* Extracted entries *
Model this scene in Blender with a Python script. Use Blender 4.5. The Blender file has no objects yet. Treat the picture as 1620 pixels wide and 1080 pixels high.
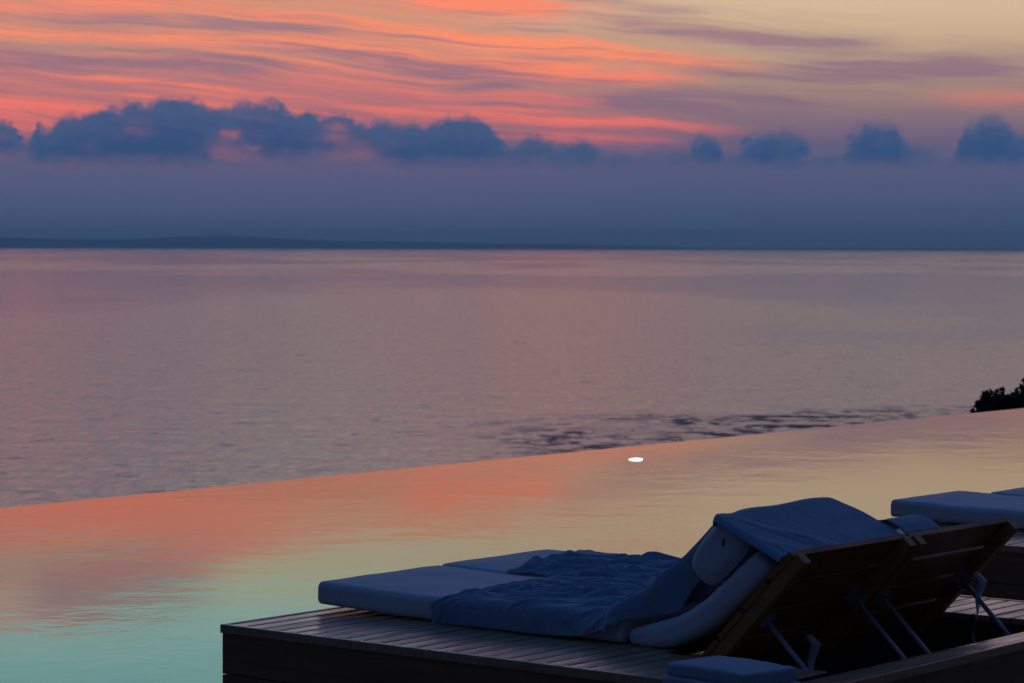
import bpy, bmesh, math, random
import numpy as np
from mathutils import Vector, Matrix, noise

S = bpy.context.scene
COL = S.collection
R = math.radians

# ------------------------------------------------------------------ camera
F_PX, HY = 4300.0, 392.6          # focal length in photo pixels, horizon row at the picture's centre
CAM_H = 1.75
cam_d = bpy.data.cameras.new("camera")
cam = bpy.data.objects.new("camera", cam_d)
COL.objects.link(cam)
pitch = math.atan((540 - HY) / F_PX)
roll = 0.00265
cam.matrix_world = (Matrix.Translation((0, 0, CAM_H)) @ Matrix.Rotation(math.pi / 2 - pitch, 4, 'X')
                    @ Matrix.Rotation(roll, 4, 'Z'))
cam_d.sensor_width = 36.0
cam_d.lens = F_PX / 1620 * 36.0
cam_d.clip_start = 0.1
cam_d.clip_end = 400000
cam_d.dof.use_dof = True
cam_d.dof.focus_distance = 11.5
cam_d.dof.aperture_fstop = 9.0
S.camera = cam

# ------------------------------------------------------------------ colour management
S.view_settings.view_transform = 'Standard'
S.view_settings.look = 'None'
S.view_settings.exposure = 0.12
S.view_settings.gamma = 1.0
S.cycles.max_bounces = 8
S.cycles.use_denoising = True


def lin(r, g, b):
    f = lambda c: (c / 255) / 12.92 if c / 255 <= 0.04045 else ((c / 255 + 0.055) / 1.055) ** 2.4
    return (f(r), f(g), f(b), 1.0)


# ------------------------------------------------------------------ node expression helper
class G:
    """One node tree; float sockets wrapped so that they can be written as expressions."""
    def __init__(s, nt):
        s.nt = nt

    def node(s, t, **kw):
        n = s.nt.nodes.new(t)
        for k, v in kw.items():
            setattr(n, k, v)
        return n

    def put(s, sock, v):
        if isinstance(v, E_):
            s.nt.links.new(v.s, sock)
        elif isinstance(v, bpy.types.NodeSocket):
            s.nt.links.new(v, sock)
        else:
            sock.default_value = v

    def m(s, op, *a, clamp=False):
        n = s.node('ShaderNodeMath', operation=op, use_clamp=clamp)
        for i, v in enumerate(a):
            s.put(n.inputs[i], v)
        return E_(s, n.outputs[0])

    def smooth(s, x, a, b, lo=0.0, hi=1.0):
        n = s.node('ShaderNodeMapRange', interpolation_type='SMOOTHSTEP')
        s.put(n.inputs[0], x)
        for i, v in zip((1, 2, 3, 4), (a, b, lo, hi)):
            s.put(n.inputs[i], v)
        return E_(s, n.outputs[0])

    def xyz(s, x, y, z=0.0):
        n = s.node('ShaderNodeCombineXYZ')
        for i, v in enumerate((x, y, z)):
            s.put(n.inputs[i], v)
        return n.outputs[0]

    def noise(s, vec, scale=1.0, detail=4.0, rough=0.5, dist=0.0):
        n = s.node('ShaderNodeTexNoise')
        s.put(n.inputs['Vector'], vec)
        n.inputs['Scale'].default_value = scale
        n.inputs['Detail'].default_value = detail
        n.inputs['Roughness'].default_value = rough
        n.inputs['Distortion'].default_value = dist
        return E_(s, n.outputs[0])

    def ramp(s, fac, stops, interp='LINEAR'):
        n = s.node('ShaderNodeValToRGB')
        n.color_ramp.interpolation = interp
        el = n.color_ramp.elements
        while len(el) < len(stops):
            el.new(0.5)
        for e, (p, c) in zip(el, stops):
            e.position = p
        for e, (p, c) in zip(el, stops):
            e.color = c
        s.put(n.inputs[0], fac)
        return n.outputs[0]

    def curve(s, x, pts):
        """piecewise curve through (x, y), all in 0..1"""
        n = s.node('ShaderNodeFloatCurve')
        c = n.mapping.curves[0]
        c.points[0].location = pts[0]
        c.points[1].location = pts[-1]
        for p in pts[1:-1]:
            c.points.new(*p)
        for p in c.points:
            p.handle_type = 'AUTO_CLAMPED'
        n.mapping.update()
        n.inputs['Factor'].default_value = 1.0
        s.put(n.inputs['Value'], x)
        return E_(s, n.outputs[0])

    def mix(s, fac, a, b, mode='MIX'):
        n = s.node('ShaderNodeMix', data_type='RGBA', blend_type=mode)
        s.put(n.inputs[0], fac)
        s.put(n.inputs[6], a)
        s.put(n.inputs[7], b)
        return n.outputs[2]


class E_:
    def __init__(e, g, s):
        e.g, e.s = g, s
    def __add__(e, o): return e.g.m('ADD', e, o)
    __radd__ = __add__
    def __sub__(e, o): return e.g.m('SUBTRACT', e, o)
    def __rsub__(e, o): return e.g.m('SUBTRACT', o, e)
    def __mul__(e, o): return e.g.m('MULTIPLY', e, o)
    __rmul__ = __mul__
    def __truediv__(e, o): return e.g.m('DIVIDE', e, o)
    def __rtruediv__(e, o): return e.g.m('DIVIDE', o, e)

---

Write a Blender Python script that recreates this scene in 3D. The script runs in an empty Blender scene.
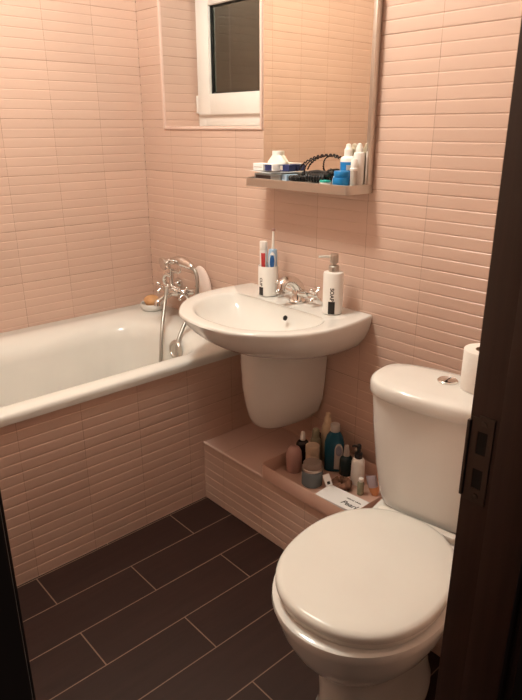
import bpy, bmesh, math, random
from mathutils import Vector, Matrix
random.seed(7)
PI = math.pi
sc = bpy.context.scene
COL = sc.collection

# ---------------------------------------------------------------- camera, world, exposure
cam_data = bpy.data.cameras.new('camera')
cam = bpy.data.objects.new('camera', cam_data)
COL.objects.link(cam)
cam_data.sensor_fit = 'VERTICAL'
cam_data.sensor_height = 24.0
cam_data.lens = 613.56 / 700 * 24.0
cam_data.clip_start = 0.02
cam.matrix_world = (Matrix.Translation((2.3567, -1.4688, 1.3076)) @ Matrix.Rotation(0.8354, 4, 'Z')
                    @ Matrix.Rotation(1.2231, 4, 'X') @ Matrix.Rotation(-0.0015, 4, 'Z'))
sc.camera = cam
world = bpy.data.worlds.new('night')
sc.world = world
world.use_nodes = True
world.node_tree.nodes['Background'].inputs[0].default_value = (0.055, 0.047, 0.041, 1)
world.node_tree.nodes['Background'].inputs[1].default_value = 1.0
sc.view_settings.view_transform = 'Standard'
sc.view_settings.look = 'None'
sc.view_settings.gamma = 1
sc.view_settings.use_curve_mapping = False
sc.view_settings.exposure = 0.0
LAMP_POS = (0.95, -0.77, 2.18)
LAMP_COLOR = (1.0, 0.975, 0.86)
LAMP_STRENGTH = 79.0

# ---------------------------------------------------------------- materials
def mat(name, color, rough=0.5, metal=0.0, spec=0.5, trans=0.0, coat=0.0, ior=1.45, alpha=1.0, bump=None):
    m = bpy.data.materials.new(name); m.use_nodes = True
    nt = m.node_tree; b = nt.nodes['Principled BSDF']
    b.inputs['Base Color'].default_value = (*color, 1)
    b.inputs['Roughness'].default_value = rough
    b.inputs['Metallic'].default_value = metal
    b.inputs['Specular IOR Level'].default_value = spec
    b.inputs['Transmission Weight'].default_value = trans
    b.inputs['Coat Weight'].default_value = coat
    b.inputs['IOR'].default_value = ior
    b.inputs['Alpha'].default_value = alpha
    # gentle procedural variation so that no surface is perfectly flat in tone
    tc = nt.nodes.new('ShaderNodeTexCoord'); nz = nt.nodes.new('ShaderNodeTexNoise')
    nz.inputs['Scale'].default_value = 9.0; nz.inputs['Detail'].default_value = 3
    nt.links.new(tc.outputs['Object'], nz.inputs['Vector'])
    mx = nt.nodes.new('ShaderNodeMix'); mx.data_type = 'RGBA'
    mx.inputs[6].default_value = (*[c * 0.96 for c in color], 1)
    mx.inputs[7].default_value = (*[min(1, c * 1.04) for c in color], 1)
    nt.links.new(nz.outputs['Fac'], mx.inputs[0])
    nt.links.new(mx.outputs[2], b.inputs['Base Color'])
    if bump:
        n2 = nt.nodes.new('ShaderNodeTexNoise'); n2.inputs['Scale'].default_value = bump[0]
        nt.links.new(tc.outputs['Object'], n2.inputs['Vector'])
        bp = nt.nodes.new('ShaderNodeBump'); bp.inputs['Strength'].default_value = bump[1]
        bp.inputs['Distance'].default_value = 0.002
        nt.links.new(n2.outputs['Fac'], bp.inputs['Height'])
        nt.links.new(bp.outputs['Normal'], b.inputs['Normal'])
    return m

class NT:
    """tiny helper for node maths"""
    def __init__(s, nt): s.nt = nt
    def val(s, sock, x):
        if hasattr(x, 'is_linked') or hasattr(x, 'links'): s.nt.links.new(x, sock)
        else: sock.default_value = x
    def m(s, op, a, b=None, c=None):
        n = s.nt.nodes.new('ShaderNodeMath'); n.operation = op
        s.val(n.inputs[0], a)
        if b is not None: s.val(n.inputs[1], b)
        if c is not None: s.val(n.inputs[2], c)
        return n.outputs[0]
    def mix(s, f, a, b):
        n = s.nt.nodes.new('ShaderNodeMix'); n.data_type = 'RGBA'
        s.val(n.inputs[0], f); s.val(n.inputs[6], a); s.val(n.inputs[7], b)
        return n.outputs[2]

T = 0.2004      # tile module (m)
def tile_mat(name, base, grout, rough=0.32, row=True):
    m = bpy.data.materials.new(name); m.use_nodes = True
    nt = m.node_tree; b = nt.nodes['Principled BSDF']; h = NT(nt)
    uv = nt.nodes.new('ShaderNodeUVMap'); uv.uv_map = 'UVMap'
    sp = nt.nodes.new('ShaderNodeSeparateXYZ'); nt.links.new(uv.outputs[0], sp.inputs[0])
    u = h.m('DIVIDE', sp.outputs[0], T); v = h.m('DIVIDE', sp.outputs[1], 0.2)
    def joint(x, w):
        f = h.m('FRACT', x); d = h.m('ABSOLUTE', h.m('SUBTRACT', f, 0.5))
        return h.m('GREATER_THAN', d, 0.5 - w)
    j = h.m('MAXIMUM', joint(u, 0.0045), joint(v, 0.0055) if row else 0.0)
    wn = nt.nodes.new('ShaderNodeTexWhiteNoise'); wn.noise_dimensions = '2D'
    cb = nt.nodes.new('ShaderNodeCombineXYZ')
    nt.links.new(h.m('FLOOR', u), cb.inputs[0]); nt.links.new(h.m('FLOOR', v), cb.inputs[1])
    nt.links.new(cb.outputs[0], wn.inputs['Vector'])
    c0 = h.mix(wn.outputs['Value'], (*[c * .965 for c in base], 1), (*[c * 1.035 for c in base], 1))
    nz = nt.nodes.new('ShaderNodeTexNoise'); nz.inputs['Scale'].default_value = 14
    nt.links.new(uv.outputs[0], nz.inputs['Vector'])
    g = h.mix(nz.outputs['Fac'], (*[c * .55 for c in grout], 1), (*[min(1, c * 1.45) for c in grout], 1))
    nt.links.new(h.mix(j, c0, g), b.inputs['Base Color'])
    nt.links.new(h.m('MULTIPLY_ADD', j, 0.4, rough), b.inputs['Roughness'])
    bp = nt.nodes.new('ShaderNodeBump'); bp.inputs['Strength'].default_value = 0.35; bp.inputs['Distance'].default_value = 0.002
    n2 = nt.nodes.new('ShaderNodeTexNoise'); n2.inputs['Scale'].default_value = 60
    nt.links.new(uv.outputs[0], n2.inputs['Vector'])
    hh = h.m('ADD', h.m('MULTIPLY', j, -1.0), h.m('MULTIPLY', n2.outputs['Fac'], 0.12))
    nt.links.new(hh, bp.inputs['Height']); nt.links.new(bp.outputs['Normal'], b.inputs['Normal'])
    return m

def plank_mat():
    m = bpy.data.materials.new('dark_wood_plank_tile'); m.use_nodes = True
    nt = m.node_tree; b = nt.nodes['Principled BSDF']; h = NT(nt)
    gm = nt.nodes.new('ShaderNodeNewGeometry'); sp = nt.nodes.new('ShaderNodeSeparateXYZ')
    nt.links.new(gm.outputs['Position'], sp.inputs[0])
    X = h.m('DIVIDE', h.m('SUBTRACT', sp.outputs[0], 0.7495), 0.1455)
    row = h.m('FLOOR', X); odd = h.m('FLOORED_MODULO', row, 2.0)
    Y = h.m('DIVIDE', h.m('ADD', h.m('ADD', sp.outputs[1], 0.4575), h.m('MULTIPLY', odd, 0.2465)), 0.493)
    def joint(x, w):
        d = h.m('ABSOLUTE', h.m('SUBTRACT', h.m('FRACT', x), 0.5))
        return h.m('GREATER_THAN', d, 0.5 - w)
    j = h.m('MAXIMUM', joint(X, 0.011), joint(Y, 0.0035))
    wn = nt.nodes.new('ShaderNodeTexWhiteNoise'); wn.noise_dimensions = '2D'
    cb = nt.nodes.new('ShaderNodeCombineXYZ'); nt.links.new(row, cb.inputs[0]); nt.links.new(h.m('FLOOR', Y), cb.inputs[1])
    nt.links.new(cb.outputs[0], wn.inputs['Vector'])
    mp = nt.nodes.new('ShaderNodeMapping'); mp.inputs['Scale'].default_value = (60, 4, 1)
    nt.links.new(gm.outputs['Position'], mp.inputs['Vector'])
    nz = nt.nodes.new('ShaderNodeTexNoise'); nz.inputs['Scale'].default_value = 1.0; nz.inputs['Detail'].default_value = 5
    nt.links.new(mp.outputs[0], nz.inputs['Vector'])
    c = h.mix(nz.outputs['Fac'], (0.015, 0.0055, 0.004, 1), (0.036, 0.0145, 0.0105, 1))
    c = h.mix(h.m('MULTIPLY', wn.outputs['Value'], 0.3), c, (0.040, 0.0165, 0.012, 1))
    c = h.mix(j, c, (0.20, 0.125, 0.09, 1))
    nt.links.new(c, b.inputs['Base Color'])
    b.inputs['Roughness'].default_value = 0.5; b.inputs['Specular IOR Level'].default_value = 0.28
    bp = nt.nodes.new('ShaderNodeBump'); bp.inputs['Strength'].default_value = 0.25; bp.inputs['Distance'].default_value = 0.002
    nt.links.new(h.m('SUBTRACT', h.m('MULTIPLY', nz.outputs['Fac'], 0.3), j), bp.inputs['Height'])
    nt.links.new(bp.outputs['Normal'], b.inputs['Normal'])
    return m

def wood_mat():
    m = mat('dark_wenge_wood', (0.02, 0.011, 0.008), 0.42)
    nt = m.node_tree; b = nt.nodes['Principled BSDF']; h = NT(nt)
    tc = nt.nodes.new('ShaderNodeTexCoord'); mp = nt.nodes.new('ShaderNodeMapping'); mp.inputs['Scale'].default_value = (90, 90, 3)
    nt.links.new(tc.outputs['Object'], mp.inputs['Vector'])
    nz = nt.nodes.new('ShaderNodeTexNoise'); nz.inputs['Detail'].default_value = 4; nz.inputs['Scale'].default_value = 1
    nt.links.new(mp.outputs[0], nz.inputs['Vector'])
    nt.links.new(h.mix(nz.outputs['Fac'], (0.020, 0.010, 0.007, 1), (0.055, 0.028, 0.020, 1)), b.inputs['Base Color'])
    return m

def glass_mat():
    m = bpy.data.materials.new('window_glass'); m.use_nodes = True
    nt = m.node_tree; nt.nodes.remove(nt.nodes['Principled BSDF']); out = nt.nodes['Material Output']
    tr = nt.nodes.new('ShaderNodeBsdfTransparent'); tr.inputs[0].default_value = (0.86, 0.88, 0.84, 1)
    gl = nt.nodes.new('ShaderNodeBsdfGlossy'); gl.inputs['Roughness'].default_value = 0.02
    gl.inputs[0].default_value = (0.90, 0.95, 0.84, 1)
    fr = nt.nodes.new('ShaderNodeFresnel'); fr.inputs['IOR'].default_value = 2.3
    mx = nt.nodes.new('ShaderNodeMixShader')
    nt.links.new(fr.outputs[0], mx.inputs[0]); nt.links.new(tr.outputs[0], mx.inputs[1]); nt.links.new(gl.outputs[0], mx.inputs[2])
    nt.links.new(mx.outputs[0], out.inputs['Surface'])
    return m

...

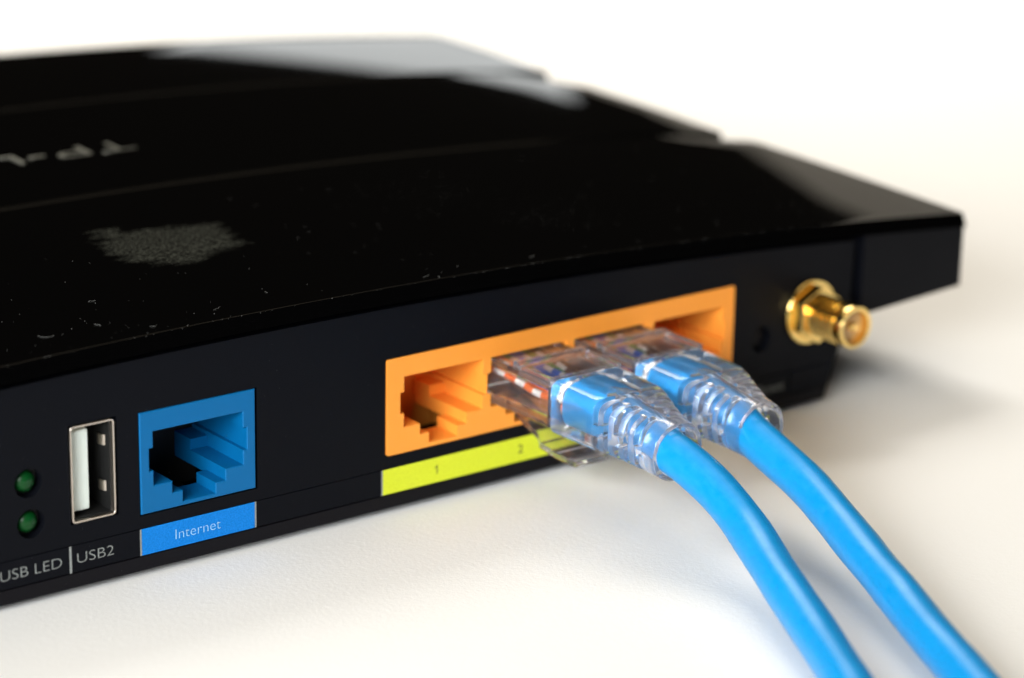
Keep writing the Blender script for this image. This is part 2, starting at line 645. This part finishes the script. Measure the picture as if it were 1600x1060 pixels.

* Goal of the exercise *
Give back the exact lines above, running from the one that has "Write a Blender" through the one that has "LAMP_STRENGTH = 79.0", with nothing added and no pictures.

* Response to this exercise *
Write a Blender Python script that recreates this scene in 3D. The script runs in an empty Blender scene.
import bpy, bmesh, math, random
from mathutils import Vector, Matrix
random.seed(7)
PI = math.pi
sc = bpy.context.scene
COL = sc.collection

# ---------------------------------------------------------------- camera, world, exposure
cam_data = bpy.data.cameras.new('camera')
cam = bpy.data.objects.new('camera', cam_data)
COL.objects.link(cam)
cam_data.sensor_fit = 'VERTICAL'
cam_data.sensor_height = 24.0
cam_data.lens = 613.56 / 700 * 24.0
cam_data.clip_start = 0.02
cam.matrix_world = (Matrix.Translation((2.3567, -1.4688, 1.3076)) @ Matrix.Rotation(0.8354, 4, 'Z')
                    @ Matrix.Rotation(1.2231, 4, 'X') @ Matrix.Rotation(-0.0015, 4, 'Z'))
sc.camera = cam
world = bpy.data.worlds.new('night')
sc.world = world
world.use_nodes = True
world.node_tree.nodes['Background'].inputs[0].default_value = (0.055, 0.047, 0.041, 1)
world.node_tree.nodes['Background'].inputs[1].default_value = 1.0
sc.view_settings.view_transform = 'Standard'
sc.view_settings.look = 'None'
sc.view_settings.gamma = 1
sc.view_settings.use_curve_mapping = False
sc.view_settings.exposure = 0.0
LAMP_POS = (0.95, -0.77, 2.18)
LAMP_COLOR = (1.0, 0.975, 0.86)
LAMP_STRENGTH = 79.0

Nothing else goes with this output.